Required task: Your task is to give the listing below back word for word, pictures excluded.
§ §
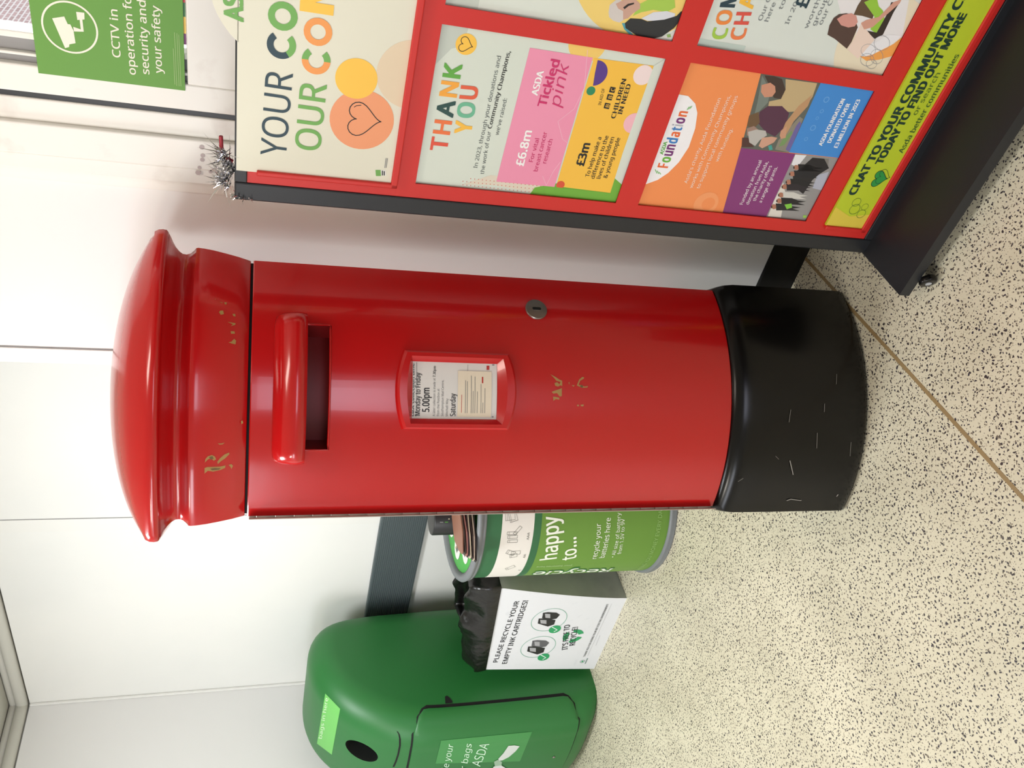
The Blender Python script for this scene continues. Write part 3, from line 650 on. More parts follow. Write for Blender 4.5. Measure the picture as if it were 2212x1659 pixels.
# --- foundation poster
mb, A = newposter(c1-.001, c2+.001, r4-.001, r3+.001, P(244, 146, 84))
A.circpx((1525, 440), 26, P(246, 160, 104), 1); A.circpx((1530, 440), 14, P(244, 148, 88), 1.3)
bl = [(415, 330), (500, 345), (560, 410), (578, 490), (560, 620), (505, 780), (420, 910), (330, 1000), (240, 1060), (125, 1102), (60, 1110), (200, 700), (330, 330)]
A.polypx([(1360+x/3.95, 120+y/3.95) for x, y in bl], P(246, 244, 246), 1.6)
A.textpx('ASDA', (1432, 334), (1442, 306), 8, P(96, 180, 70), 3, .04)
letters(A, 'Foundation', (1441.5, 363), (1486, 241), 22, [P(238, 112, 60), P(108, 180, 62), P(120, 50, 120), P(120, 50, 120), P(60, 130, 200), P(238, 112, 60), P(60, 130, 200), P(40, 60, 120), P(120, 50, 120), P(238, 112, 60)], 3, .025, .08)
for y0 in (0, 1, 2): A.linepx([(1419+y0*4, 374+y0), (1415+y0*4.5, 366+y0*3)], .0014, P(96, 180, 70), 3); A.linepx([(1484+y0*3.4, 237-y0*1.5), (1488+y0*3.2, 231-y0)], .0014, P(96, 180, 70), 3)
wt2 = P(252, 232, 214)
for st, p0, p1 in (("Asda's charity, Asda Foundation", (1484, 396), (1557.5, 212.4)), ('works with Community Champions,', (1495.4, 406), (1579, 206)), ('to support local community groups', (1510.6, 407), (1594, 207)), ('with funding.', (1551, 349), (1583, 278))): A.textpx(st, p0, p1, 7.2, wt2, 3, .004)
pur = P(134, 56, 118)
A.polypx([(1561, 459), (1600.5, 319.5), (1717.7, 332), (1655, 468)], pur, 2)
for st, p0, p1 in (('Funded by an annual', (1604, 441.5), (1646, 346.6)), ('donation from Asda,', (1617, 441.5), (1660, 349)), ('the charity offers', (1632, 434), (1667.6, 358)), ('a range of grants.', (1644.8, 437.7), (1680, 360.5))): A.textpx(st, p0, p1, 7, wt, 3)
A.polypx([(1772.7, 178), (1889.5, 197), (1815, 341.5), (1704, 329)], P(66, 140, 214), 2)
for x, y, r in ((1741, 300, 6), (1756, 276, 9), (1765, 255, 5), (1775, 240, 6), (1785, 215, 9)): A.arc(spx(x, y, D1), r*.00050, r*.00068, 0, 2*pi, P(110, 168, 226), 3, 12)
for st, p0, p1 in (('ASDA FOUNDATION', (1775, 315), (1826, 213.7)), ('DONATED OVER', (1794, 308.6), (1837, 223.8)), ('£3 MILLION IN 2023', (1808, 320), (1858.7, 215))): A.textpx(st, p0, p1, 8.4, wt, 3, .035)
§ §
Worked solution:
The Blender Python script for this scene continues. Write part 3, from line 650 on. More parts follow. Write for Blender 4.5. Measure the picture as if it were 2212x1659 pixels.
# --- foundation poster
mb, A = newposter(c1-.001, c2+.001, r4-.001, r3+.001, P(244, 146, 84))
A.circpx((1525, 440), 26, P(246, 160, 104), 1); A.circpx((1530, 440), 14, P(244, 148, 88), 1.3)
bl = [(415, 330), (500, 345), (560, 410), (578, 490), (560, 620), (505, 780), (420, 910), (330, 1000), (240, 1060), (125, 1102), (60, 1110), (200, 700), (330, 330)]
A.polypx([(1360+x/3.95, 120+y/3.95) for x, y in bl], P(246, 244, 246), 1.6)
A.textpx('ASDA', (1432, 334), (1442, 306), 8, P(96, 180, 70), 3, .04)
letters(A, 'Foundation', (1441.5, 363), (1486, 241), 22, [P(238, 112, 60), P(108, 180, 62), P(120, 50, 120), P(120, 50, 120), P(60, 130, 200), P(238, 112, 60), P(60, 130, 200), P(40, 60, 120), P(120, 50, 120), P(238, 112, 60)], 3, .025, .08)
for y0 in (0, 1, 2): A.linepx([(1419+y0*4, 374+y0), (1415+y0*4.5, 366+y0*3)], .0014, P(96, 180, 70), 3); A.linepx([(1484+y0*3.4, 237-y0*1.5), (1488+y0*3.2, 231-y0)], .0014, P(96, 180, 70), 3)
wt2 = P(252, 232, 214)
for st, p0, p1 in (("Asda's charity, Asda Foundation", (1484, 396), (1557.5, 212.4)), ('works with Community Champions,', (1495.4, 406), (1579, 206)), ('to support local community groups', (1510.6, 407), (1594, 207)), ('with funding.', (1551, 349), (1583, 278))): A.textpx(st, p0, p1, 7.2, wt2, 3, .004)
pur = P(134, 56, 118)
A.polypx([(1561, 459), (1600.5, 319.5), (1717.7, 332), (1655, 468)], pur, 2)
for st, p0, p1 in (('Funded by an annual', (1604, 441.5), (1646, 346.6)), ('donation from Asda,', (1617, 441.5), (1660, 349)), ('the charity offers', (1632, 434), (1667.6, 358)), ('a range of grants.', (1644.8, 437.7), (1680, 360.5))): A.textpx(st, p0, p1, 7, wt, 3)
A.polypx([(1772.7, 178), (1889.5, 197), (1815, 341.5), (1704, 329)], P(66, 140, 214), 2)
for x, y, r in ((1741, 300, 6), (1756, 276, 9), (1765, 255, 5), (1775, 240, 6), (1785, 215, 9)): A.arc(spx(x, y, D1), r*.00050, r*.00068, 0, 2*pi, P(110, 168, 226), 3, 12)
for st, p0, p1 in (('ASDA FOUNDATION', (1775, 315), (1826, 213.7)), ('DONATED OVER', (1794, 308.6), (1837, 223.8)), ('£3 MILLION IN 2023', (1808, 320), (1858.7, 215))): A.textpx(st, p0, p1, 8.4, wt, 3, .035)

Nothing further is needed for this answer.